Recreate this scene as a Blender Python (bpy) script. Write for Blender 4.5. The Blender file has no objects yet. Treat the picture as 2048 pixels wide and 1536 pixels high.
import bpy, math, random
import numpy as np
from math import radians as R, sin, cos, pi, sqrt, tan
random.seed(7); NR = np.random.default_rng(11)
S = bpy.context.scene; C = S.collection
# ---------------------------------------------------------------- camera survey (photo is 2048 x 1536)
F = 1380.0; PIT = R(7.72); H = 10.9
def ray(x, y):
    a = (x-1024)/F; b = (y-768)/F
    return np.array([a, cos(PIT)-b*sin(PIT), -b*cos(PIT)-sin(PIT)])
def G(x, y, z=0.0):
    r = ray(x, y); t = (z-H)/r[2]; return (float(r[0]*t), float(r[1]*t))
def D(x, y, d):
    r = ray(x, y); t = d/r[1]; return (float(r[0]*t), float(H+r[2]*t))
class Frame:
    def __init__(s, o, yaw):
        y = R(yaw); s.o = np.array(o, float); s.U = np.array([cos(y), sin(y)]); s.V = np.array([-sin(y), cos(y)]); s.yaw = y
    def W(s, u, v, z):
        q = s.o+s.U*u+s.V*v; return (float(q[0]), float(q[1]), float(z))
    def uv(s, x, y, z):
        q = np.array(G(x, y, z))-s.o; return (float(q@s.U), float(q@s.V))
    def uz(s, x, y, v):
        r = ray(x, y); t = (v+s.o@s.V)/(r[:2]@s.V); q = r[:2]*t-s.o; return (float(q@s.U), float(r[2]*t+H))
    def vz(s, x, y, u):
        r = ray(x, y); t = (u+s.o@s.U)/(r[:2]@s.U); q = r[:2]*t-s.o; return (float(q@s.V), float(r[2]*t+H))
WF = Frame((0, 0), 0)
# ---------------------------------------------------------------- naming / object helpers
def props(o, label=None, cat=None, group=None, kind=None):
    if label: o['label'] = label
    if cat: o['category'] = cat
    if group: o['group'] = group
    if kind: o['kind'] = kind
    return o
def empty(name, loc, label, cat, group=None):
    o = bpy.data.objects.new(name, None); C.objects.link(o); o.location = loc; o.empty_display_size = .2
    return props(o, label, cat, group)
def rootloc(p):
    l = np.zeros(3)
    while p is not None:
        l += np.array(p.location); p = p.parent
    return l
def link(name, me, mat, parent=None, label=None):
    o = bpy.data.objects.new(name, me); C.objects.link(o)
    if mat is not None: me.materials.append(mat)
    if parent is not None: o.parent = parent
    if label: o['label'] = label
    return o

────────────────

[What the task requires] Retype all of the data shown above, word for word.

[Expected output]
Recreate this scene as a Blender Python (bpy) script. Write for Blender 4.5. The Blender file has no objects yet. Treat the picture as 2048 pixels wide and 1536 pixels high.
import bpy, math, random
import numpy as np
from math import radians as R, sin, cos, pi, sqrt, tan
random.seed(7); NR = np.random.default_rng(11)
S = bpy.context.scene; C = S.collection
# ---------------------------------------------------------------- camera survey (photo is 2048 x 1536)
F = 1380.0; PIT = R(7.72); H = 10.9
def ray(x, y):
    a = (x-1024)/F; b = (y-768)/F
    return np.array([a, cos(PIT)-b*sin(PIT), -b*cos(PIT)-sin(PIT)])
def G(x, y, z=0.0):
    r = ray(x, y); t = (z-H)/r[2]; return (float(r[0]*t), float(r[1]*t))
def D(x, y, d):
    r = ray(x, y); t = d/r[1]; return (float(r[0]*t), float(H+r[2]*t))
class Frame:
    def __init__(s, o, yaw):
        y = R(yaw); s.o = np.array(o, float); s.U = np.array([cos(y), sin(y)]); s.V = np.array([-sin(y), cos(y)]); s.yaw = y
    def W(s, u, v, z):
        q = s.o+s.U*u+s.V*v; return (float(q[0]), float(q[1]), float(z))
    def uv(s, x, y, z):
        q = np.array(G(x, y, z))-s.o; return (float(q@s.U), float(q@s.V))
    def uz(s, x, y, v):
        r = ray(x, y); t = (v+s.o@s.V)/(r[:2]@s.V); q = r[:2]*t-s.o; return (float(q@s.U), float(r[2]*t+H))
    def vz(s, x, y, u):
        r = ray(x, y); t = (u+s.o@s.U)/(r[:2]@s.U); q = r[:2]*t-s.o; return (float(q@s.V), float(r[2]*t+H))
WF = Frame((0, 0), 0)
# ---------------------------------------------------------------- naming / object helpers
def props(o, label=None, cat=None, group=None, kind=None):
    if label: o['label'] = label
    if cat: o['category'] = cat
    if group: o['group'] = group
    if kind: o['kind'] = kind
    return o
def empty(name, loc, label, cat, group=None):
    o = bpy.data.objects.new(name, None); C.objects.link(o); o.location = loc; o.empty_display_size = .2
    return props(o, label, cat, group)
def rootloc(p):
    l = np.zeros(3)
    while p is not None:
        l += np.array(p.location); p = p.parent
    return l
def link(name, me, mat, parent=None, label=None):
    o = bpy.data.objects.new(name, me); C.objects.link(o)
    if mat is not None: me.materials.append(mat)
    if parent is not None: o.parent = parent
    if label: o['label'] = label
    return o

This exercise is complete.